Innanzitutto, forse, sviluppare un’attività arbitraria di conflitto sociale senza riproporre l’irrigidimento di vecchie formule cristallizzate. Una lucida capacità non solo teorica in grado di affrontare non solo tutte le contraddizioni sociali, ma superare la mummificata concezione del “partito” che la classe lavoratrice si vedeva e si vede ancora costretta a difendere per feticismo statutario o per puro attaccamento inconscio alla vecchia bandiera.

 Durante gli anni della mia gioventù il conflitto di classe, il contrasto tra interessi particolari e individuali (di classe) avveniva costantemente, sia esso tra datore di lavoro e lavoratore, tra ricco e povero, tra produttore e consumatore, tra venditore e compratore, dove ognuna delle due parti cercava di massimizzare il vantaggio proprio riducendo, di conseguenza, il vantaggio dell’altro.

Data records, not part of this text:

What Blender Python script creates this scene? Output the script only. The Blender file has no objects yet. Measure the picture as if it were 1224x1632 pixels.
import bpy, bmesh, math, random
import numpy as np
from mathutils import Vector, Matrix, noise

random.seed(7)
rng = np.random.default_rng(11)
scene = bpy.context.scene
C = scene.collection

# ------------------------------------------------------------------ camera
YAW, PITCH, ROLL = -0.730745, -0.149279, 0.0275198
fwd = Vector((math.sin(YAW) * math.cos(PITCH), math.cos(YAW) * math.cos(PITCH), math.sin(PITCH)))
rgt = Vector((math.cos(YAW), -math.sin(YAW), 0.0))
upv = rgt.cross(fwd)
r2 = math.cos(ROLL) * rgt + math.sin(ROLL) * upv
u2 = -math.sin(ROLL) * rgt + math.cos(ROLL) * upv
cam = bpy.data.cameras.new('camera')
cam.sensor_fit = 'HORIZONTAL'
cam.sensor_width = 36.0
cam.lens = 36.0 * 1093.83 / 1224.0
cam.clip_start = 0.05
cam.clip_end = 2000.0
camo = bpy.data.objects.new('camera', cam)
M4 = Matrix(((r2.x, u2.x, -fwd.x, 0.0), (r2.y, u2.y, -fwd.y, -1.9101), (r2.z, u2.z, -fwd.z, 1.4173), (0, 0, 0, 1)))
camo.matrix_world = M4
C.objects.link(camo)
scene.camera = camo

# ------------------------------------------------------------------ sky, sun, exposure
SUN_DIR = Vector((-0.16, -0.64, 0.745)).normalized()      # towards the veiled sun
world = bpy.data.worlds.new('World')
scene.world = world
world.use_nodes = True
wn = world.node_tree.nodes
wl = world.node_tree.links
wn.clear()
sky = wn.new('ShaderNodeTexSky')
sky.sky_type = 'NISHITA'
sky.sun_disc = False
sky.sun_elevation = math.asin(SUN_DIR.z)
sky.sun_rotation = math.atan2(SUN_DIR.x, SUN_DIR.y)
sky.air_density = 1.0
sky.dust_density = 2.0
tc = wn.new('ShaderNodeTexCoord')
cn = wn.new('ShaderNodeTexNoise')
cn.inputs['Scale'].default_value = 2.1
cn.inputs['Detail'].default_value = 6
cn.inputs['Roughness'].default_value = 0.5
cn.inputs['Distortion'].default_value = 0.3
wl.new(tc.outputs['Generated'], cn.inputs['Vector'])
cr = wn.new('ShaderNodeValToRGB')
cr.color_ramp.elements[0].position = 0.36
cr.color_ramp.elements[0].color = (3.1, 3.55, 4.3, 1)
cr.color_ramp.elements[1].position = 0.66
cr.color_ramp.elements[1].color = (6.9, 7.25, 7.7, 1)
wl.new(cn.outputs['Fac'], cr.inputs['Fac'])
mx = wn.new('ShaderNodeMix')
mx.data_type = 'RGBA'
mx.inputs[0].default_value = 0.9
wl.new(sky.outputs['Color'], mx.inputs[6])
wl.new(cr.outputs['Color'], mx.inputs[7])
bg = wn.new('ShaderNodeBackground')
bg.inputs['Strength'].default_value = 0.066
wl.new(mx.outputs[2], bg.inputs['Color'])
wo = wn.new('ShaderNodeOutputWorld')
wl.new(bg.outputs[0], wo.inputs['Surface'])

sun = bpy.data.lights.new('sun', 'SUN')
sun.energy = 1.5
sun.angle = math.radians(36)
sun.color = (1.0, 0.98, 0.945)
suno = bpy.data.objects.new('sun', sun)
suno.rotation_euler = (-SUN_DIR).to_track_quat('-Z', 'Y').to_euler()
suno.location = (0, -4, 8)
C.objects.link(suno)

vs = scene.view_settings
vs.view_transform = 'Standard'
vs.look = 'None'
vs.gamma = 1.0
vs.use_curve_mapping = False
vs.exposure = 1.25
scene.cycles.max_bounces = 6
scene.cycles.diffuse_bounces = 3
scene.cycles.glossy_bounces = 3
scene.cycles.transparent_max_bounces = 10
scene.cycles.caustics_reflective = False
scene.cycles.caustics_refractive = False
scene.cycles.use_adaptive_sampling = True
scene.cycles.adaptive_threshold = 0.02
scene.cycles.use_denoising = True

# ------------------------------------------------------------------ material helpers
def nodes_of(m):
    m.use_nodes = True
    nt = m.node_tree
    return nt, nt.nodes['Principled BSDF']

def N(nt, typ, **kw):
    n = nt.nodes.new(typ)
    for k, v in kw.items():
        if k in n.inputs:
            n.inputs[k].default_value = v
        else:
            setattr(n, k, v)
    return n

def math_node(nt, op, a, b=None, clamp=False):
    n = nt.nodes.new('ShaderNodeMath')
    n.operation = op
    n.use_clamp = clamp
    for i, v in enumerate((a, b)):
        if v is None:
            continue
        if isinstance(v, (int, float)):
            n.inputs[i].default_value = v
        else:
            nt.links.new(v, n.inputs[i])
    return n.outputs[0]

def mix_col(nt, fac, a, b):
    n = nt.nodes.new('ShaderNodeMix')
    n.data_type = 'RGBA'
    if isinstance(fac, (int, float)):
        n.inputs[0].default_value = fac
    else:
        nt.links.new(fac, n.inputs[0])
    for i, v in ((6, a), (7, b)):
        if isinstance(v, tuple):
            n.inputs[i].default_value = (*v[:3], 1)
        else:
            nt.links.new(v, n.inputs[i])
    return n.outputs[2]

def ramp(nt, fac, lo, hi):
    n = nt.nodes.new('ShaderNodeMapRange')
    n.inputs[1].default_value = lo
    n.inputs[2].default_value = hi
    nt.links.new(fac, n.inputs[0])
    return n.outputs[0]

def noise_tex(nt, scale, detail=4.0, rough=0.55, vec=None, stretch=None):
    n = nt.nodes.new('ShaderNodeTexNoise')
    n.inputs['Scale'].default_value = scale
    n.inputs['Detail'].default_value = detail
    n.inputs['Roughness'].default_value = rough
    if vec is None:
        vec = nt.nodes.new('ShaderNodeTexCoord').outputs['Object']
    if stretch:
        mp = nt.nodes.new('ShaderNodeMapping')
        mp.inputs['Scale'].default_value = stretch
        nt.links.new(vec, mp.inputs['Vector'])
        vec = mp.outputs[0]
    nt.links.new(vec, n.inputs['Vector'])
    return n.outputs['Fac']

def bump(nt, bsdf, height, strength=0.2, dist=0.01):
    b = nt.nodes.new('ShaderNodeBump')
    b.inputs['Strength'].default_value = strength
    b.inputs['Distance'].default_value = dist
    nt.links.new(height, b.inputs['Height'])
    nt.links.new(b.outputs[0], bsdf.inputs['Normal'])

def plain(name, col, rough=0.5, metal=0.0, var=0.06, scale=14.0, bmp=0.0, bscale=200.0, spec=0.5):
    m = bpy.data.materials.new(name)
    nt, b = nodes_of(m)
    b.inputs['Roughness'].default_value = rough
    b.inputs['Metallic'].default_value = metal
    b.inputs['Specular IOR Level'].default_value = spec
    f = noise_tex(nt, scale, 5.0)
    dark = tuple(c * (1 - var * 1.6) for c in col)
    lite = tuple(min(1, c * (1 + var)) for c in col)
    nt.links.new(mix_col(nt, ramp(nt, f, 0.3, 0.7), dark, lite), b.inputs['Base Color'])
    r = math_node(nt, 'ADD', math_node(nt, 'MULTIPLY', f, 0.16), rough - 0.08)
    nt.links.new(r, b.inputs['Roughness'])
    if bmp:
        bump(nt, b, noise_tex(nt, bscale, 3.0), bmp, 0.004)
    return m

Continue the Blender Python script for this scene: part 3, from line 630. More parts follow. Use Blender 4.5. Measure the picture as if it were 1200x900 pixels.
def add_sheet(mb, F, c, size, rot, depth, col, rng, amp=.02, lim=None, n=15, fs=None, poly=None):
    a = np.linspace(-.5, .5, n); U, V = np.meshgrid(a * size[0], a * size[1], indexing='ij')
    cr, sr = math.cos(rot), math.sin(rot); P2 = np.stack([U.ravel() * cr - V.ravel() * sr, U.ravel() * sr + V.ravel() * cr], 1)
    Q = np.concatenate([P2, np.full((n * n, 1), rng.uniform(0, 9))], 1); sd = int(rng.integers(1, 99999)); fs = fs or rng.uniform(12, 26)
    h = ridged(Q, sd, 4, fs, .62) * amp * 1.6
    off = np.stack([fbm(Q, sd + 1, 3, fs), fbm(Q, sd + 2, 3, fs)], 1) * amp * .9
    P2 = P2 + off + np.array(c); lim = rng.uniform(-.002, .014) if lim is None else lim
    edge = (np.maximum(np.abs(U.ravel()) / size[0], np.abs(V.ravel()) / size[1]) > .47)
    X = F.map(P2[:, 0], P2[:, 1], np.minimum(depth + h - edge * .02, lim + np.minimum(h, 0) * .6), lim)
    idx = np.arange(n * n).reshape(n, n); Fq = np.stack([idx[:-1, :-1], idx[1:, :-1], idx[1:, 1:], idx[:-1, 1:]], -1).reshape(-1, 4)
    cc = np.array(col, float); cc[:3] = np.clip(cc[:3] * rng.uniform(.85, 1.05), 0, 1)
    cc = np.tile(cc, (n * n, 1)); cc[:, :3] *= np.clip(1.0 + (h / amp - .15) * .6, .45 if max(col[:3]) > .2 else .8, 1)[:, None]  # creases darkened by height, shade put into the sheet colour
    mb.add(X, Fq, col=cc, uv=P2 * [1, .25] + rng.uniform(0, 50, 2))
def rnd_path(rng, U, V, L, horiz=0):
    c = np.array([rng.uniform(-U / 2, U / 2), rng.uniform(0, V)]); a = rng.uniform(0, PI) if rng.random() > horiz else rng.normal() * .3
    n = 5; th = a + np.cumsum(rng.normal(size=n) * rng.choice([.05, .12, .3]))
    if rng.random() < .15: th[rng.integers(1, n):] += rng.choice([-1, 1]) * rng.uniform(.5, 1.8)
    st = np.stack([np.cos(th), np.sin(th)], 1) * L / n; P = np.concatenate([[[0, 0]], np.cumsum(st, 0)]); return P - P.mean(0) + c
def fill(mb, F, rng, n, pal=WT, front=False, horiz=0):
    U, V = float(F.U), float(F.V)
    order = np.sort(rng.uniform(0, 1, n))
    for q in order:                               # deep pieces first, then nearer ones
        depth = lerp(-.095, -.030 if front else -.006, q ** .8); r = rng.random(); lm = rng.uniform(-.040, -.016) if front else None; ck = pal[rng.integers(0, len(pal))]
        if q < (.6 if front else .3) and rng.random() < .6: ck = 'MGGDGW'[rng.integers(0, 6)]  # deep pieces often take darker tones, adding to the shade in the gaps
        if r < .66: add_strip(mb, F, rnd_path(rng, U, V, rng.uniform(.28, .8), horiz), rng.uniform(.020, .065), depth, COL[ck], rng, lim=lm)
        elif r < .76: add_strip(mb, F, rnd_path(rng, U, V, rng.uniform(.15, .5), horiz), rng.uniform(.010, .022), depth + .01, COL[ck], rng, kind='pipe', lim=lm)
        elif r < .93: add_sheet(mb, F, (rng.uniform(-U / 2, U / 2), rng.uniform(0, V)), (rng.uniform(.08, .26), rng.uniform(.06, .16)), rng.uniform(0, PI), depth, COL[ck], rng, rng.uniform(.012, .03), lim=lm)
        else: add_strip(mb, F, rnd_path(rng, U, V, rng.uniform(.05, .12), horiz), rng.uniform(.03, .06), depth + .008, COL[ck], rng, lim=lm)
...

Non bisogna confondere più il termine contrasto o conflitto con l’idea della violenza perché essa è solo un mezzo che può venire usato. Chi va per le strade a strombazzare che la lotta di classe va superata, dovrebbe anche spiegare con cosa vorrebbe  vederla sostituita e soprattutto come poter giungere ad una società equa e sostenibile senza ricorrere al conflitto tra interessi contrastanti perché è ormai evidente che da quando la classe sfruttata – la classe che oggi tira avanti la società e a cui vengono sottratti i frutti del proprio lavoro e negati i diritti più elementari – ha smesso di lottare per se stessa, perdendo di fatto la coscienza e la solidarietà di classe, la classe dei dominanti è avanzata nei soprusi quotidiani e nell’accumulazione di capitale e potere.